** begin Material provided **
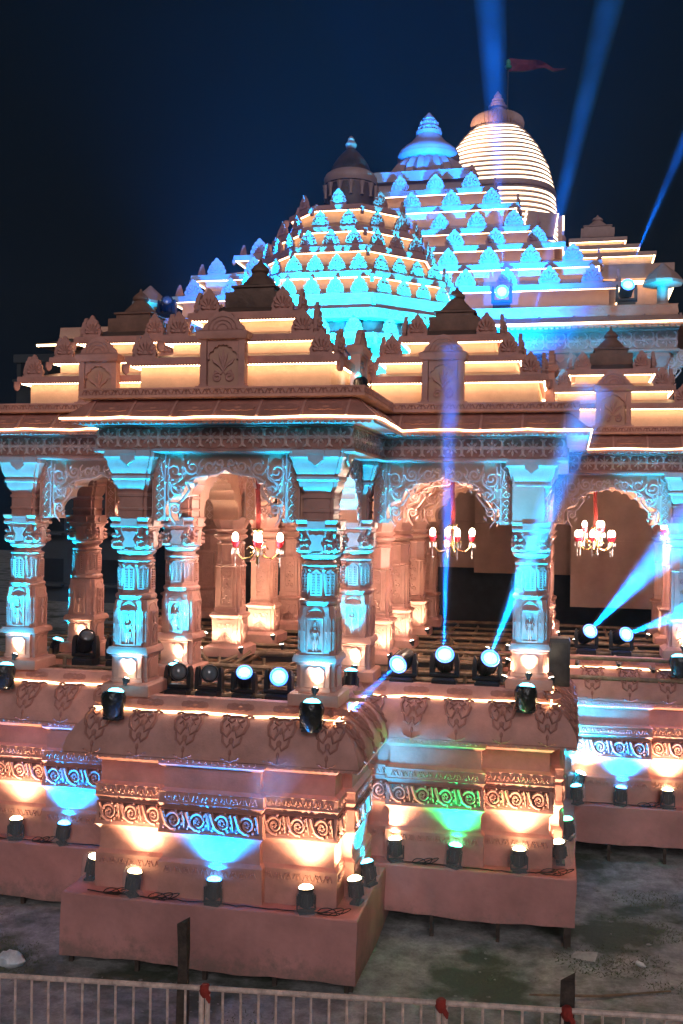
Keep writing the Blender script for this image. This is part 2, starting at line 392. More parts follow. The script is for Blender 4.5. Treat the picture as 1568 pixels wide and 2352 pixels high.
# ------------------------------------------------------------------ columns
def corner_flutes(mb, w, z0, z1, mx=None):
    for sx in (-1, 1):
        for sy in (-1, 1):
            for k in range(3):
                x = sx*(w-.02-.035*k*0)
            for px, py in ((w-.045, w-.085), (w-.085, w-.045)):
                mb.lathe([(.0, z0), (.020, z0+.01), (.022, (z0+z1)/2), (.020, z1-.01), (0, z1)], 6, (sx*px, sy*py, 0), mx=mx)
def col_meshes():
    R = {}
    # --- figured outer column, z relative to the plinth top (3.22)
    b = MB()
    b.sweep(rect(-.31, -.31, .31, .31), [(0, 0), (0, .13), (-.02, .15), (-.05, .16)], cap=True)
    b.sweep(stepped(.245, .05), [(0, .155), (0, .20), (-.012, .215), (-.012, .47), (0, .48), (0, .505)], cap=True)
    corner_flutes(b, .245, .21, .475)
    for r in range(4):
        mx = Matrix.Rotation(pi/2*r, 4, 'Z') @ Matrix.Translation((0, -.236, .345))
        b.outline([(-.12, -.13), (.12, -.13), (.12, .07), (.06, .12), (0, .10), (-.06, .12), (-.12, .07)], -.016, .01, mx)
    b.sweep(rect(-.27, -.27, .27, .27), [(-.03, .503), (0, .52), (0, .56), (-.015, .585), (-.02, .60)], cap=True)
    R['base'] = b
    s = MB()
    s.sweep(stepped(.225, .055), [(.01, .598), (.004, .63), (.004, 1.06), (-.008, 1.09), (-.008, 1.15), (-.02, 1.185)], cap=True)
    for r in range(4):   # banded mouldings beside the figure and an arch over it
        mx = Matrix.Rotation(pi/2*r, 4, 'Z')
        for sx in (-1, 1):
            for k in range(2):
                x = sx*(.135+.045*k)
                s.lathe([(.012, .65), (.018, .68), (.012, .71), (.018, .75), (.012, .78), (.012, .86), (.02, .88), (.012, .90), (.012, .97), (.018, 1.0), (.008, 1.05)], 6, (x, -.222+.012*k, 0), mx=mx)
        s.tube([(-.13, -.226, 1.06)]+[(-.11*cos(pi*i/8), -.226, 1.06+.09*sin(pi*i/8)) for i in range(9)]+[(.13, -.226, 1.06)], .006, 4, mx=mx)
    s.sweep(octa(.21), [(-.03, 1.175), (.02, 1.195), (.03, 1.22), (.03, 1.24), (.015, 1.26), (-.03, 1.28)], cap=True)
    s.sweep(octa(.20), [(.01, 1.27), (.01, 1.31), (-.004, 1.33), (-.004, 1.60), (.012, 1.62), (.008, 1.64), (-.02, 1.66)], cap=True)
    s.sweep(octa(.19), [(-.02, 1.645), (.025, 1.655), (.03, 1.675), (-.01, 1.70), (-.02, 1.73)], cap=True)
    R['shaft'] = s
    j = MB()   # jali with small ladder slats and pointed frame: one per octagon face
    for sx in (-1, 1): j.box(sx*.062-.008, -.028, 0, sx*.062+.008, .004, .25)
    j.outline([(-.07, .25), (.07, .25), (0, .305)], -.024, .004); j.box(-.07, -.03, -.012, .07, .004, .006)
    for k in range(7): j.box(-.056, -.026, .022+.032*k, .056, -.010, .036+.032*k)
    j.box(-.008, -.03, 0, .008, .002, .25)
    R['jali'] = j
    c = MB()
    c.lathe([(.15, 1.715), (.19, 1.73), (.245, 1.775), (.25, 1.80), (.235, 1.815), (.2, 1.82)], 24, flute=.03)
    c.sweep(stepped(.225, .06), [(-.03, 1.81), (.0, 1.83), (.012, 1.90), (-.02, 1.96), (-.01, 2.03), (.01, 2.06), (.01, 2.085)], cap=True)
    for r in range(4):
        mx = Matrix.Rotation(pi/2*r, 4, 'Z') @ Matrix.Translation((0, -.232, 0))
        c.outline([(-.07, 1.845), (.07, 1.845), (.085, 1.89), (.055, 1.94), (.085, 2.0), (.10, 2.03), (.04, 2.045), (0, 2.03), (-.04, 2.045), (-.10, 2.03), (-.085, 2.0), (-.055, 1.94), (-.085, 1.89)], -.02, .02, mx)
        for sx in (-1, 1):
            for q in range(9): c.blob((sx*(.13+.05*(q % 3)*.6+random.uniform(-.01, .01)), -.005, 1.86+.06*(q//3)+random.uniform(-.01, .01)), (.026, .03, .03), 5, 2, mx)
            c.tube([(sx*x, y, z) for x, y, z in spiral(.17, 1.87, .055, 1.2, 1, 0, 10)], .016, 4, mx)
        for q in range(7): c.blob((-.09+.03*q, -.012, 1.822), (.012, .014, .012), 5, 2, mx)
    c.sweep(rect(-.25, -.25, .25, .25), [(-.02, 2.085), (0, 2.10), (0, 2.13), (-.02, 2.15), (-.005, 2.17), (.01, 2.215), (.0, 2.225)], cap=True)
    for r in range(4):
        mx = Matrix.Rotation(pi/2*r, 4, 'Z'); c.box(-.11, -.268, 2.11, .11, -.24, 2.20, mx)
    R['capital'] = c
    k = MB()   # flared bracket block up to the architrave
    k.sweep(stepped(.185, .04), [(0, 2.224), (0, 2.30), (.012, 2.31), (.012, 2.335), (0, 2.345), (0, 2.47), (.015, 2.48), (.015, 2.51), (0, 2.52), (.0, 2.54), (.015, 2.56), (.05, 2.63), (.055, 2.68), (.075, 2.70), (.075, 2.735), (.06, 2.745), (.075, 2.77), (.11, 2.86), (.12, 2.93), (.15, 2.97), (.15, 3.05)], cap=True)
    for r in range(4):
        mx = Matrix.Rotation(pi/2*r, 4, 'Z'); k.outline([(-.10, 3.03), (-.09, 2.93), (-.05, 2.90), (0, 2.86), (.05, 2.90), (.09, 2.93), (.10, 3.03)], -.345, -.2, mx)
        k.box(-.11, -.36, 3.0, .11, -.2, 3.05, mx)
    R['bracket'] = k
    # --- relief of a standing, crowned figure in a frame (plain generic figure)
    f = MB()
    f.box(-.10, .004, 0, .10, .012, .42)
    for x0, z0, x1, z1 in ((-.10, 0, -.085, .42), (.085, 0, .10, .42), (-.085, 0, .085, .016), (-.085, .404, .085, .42)): f.box(x0, -.02, z0, x1, -.005, z1)
    f.blob((0, -.012, .30), (.020, .02, .026), 8, 4); f.outline([(-.02, .32), (.02, .32), (.012, .36), (0, .385), (-.012, .36)], -.02, 0)
    f.tube([(0, -.01, .285), (0, -.014, .25), (0, -.012, .20), (0, -.012, .16)], [.012, .034, .022, .03], 7)
    for sx in (-1, 1):
        f.tube([(sx*.012, -.012, .165), (sx*.018, -.014, .10), (sx*.016, -.012, .05), (sx*.026, -.016, .03)], [.02, .017, .012, .010], 6)
        f.tube([(sx*.034, -.012, .262), (sx*.055, -.014, .225), (sx*.040+.01, -.02, .21)], [.012, .010, .009], 5)
        f.tube([(sx*.035, -.004, .36), (sx*.05, -.006, .28), (sx*.06, -.006, .2)], [.004, .006, .003], 4)
    f.outline([(-.04, .17), (.04, .17), (.05, .10), (0, .12), (-.05, .10)], -.016, 0)
    R['figure'] = f
    # --- scroll column of the inner hall
    b = MB()
    b.sweep(rect(-.34, -.34, .34, .34), [(0, 0), (0, .14), (-.03, .16), (-.06, .18), (-.08, .19)], cap=True)
    b.sweep(stepped(.25, .05), [(0, .185), (-.01, .20), (-.01, .60), (0, .61), (.02, .63), (.03, .655), (.02, .67), (-.01, .685)], cap=True)
    R['base_b'] = b
    s = MB()
    s.sweep(stepped(.215, .05), [(.02, .68), (.0, .70), (0, .76), (-.01, .77), (-.01, 1.42), (.005, 1.44), (-.01, 1.46)], cap=True)
    s.sweep(octa(.20), [(.01, 1.45), (.02, 1.47), (0, 1.50), (0, 1.78), (.02, 1.80), (0, 1.83)], cap=True)
    for r in range(4):
        mx = Matrix.Rotation(pi/2*r, 4, 'Z') @ Matrix.Translation((0, -.2, 1.52))
        s.outline([(-.035, 0), (.035, 0), (.035, .19), (0, .24), (-.035, .19)], -.016, .01, mx); s.outline([(-.018, .02), (.018, .02), (.018, .16), (0, .2), (-.018, .16)], -.024, .01, mx)
    R['shaft_b'] = s
    p = MB()
    for x0, z0, x1, z1 in ((-.10, 0, -.085, .58), (.085, 0, .10, .58), (-.085, 0, .085, .016), (-.085, .564, .085, .58)): p.box(x0, -.016, z0, x1, .004, z1)
    for q in range(3):
        z = .11+.18*q
        for sx in (-1, 1): p.tube(spiral(sx*.036, z, .042, 1.3, sx, -pi/2, 12, .25), .010, 4)
        p.blob((0, -.004, z+.075), (.024, .014, .024), 6, 2)
    p.tube([(-.10, -.004, .60)]+[(-.085*cos(pi*i/8), -.006, .60+.07*sin(pi*i/8)) for i in range(9)], .010, 4)
    R['panel_b'] = p
    q = MB()
    q.outline([(-.16, .40), (-.11, .30), (-.13, .18), (-.08, .10), (-.10, .02), (0, .05), (.10, .02), (.08, .10), (.13, .18), (.11, .30), (.16, .40), (.08, .385), (0, .40), (-.08, .385)], -.012, .004)
    for sx in (-1, 1):
        q.tube(spiral(sx*.075, .30, .06, 1.2, sx, 0, 12, .25), .014, 4)
        for i in range(4): q.tube([(0, -.012, .20), (sx*.03*i, -.022, .14-.006*i), (sx*.045*i, -.01, .05)], [.006, .014, .006], 4)
    q.blob((0, -.012, .29), (.035, .02, .045), 7, 3)
    R['palmette'] = q
    c = MB()
    c.lathe([(.16, 1.82), (.21, 1.86), (.27, 1.90), (.27, 1.93), (.22, 1.96), (.26, 2.0), (.28, 2.03)], 20)
    c.sweep(octa(.22), [(0, 2.02), (.0, 2.05), (.05, 2.15), (.055, 2.225)], cap=True)
    R['capital_b'] = c
    return R
CM = {k: v.mesh('column_'+k, COLM) for k, v in col_meshes().items()}
PZ = 3.22
def column(parent, x, y, kind='A', faces=(0, 1), z=PZ):
    """one carved column as a part (column > base, shaft, capital, bracket, reliefs)"""
    o = obj('column', CM['shaft' if kind == 'A' else 'shaft_b'], parent, (x, y, z))
    obj('base', CM['base' if kind == 'A' else 'base_b'], o); obj('capital', CM['capital' if kind == 'A' else 'capital_b'], o)
    obj('bracket', CM['bracket'], o)
    for r in faces:
        a = pi/2*r; c, s = sin(a), -cos(a)
        if kind == 'A':
            obj('figure_panel', CM['figure'], o, (c*.236, s*.236, .62), a)
        else:
            obj('scroll_panel', CM['panel_b'], o, (c*.207, s*.207, .79), a); obj('palmette', CM['palmette'], o, (c*.242, s*.242, .19), a)
    if kind == 'A':
        for r in range(-1, 4):
            a = pi/4*r; obj('lattice_panel', CM['jali'], o, (sin(a)*.197, -cos(a)*.197, 1.325), a)
    return o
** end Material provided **
What you are asked to do |
Copy every line that includes the string "part" from the material above.

Output |
Keep writing the Blender script for this image. This is part 2, starting at line 392. More parts follow. The script is for Blender 4.5. Treat the picture as 1568 pixels wide and 2352 pixels high.
    """one carved column as a part (column > base, shaft, capital, bracket, reliefs)"""